I've narrowed it down to two completely different paths and the more research I do, the more confused I get.
Option 1:
BSc Computer Science + Statistics. Probably aiming toward data engineering / ML infrastructure eventually. Not generic web dev if I can avoid it.
Option 2:
Red Seal electrician. Industrial/maintenance side maybe. PLC/automation stuff looks interesting. Residential work honestly looks miserable.
Here's the problem.
My personality screams CS. I like logic-heavy work. I don't enjoy constant interaction with people. I prefer indoor/technical/intellectual work. Remote work matters to me. I can sit with a problem for 8 hours and not care if it's interesting enough.
But the actual market data keeps dragging me back toward trades.
Electricians seem way harder to replace, easier to emigrate with, and less exposed to AI wiping out entry-level work. Especially industrial guys. Every country on earth seems desperate for them.

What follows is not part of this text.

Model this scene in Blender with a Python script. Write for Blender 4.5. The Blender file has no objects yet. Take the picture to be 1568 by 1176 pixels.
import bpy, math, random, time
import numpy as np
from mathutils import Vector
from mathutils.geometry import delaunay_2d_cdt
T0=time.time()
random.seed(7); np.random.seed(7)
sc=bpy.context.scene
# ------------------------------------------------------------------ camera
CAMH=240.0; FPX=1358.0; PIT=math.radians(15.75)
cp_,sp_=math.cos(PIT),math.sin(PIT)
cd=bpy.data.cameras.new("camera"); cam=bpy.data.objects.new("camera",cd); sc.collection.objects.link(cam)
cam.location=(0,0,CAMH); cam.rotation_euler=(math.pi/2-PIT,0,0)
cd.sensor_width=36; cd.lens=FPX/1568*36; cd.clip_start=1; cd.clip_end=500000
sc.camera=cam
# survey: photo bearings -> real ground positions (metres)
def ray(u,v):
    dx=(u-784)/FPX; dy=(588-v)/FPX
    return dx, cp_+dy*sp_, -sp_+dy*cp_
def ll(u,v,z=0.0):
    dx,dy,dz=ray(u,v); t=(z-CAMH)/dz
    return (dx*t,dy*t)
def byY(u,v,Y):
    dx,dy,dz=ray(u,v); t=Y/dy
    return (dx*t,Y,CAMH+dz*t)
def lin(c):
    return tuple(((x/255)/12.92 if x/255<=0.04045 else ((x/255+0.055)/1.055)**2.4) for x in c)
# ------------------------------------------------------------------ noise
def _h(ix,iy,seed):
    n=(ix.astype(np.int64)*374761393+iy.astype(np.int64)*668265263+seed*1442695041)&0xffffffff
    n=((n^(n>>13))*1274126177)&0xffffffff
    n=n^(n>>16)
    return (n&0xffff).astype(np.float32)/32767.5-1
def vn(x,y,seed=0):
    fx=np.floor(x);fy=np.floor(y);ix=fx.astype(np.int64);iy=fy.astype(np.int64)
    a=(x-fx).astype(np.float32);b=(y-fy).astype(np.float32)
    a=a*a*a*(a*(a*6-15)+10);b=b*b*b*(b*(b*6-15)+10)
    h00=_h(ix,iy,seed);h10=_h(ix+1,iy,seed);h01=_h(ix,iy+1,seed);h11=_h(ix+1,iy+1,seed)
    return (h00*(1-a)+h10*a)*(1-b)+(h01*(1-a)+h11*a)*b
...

Meanwhile every second post about CS sounds like:
"400 applications, no interviews, junior market dead, AI replacing interns, degree isn't enough anymore."
And honestly? I can't tell how much of that is real versus terminally-online doomposting.
Other issue:
I am NOT naturally hands-on. At all. I can handle physical work if I have to, but I don't dream about climbing around industrial sites in summer heat talking shit with crews at 6AM. The long-term wear-and-tear side of trades worries me too. So does injury risk.
But the idea of spending 4+ years studying CS just to maybe fight 2000 other grads for remote jobs also sounds insane.
So I guess I'm asking people actually working in these fields:
- How bad is the CS market really for someone starting from zero in 2026?
- How much of electrical work is genuinely physical/social versus technical troubleshooting?
- Which path actually survives "average ability" better long term?
- Which one emigrates easier in real life, not immigration website fantasy?
- If you were starting over today, would you still choose your field?
No motivational crap please. I don't need "follow your passion." I'm trying to avoid making a catastrophically wrong decision that'll cost me the next 20 years.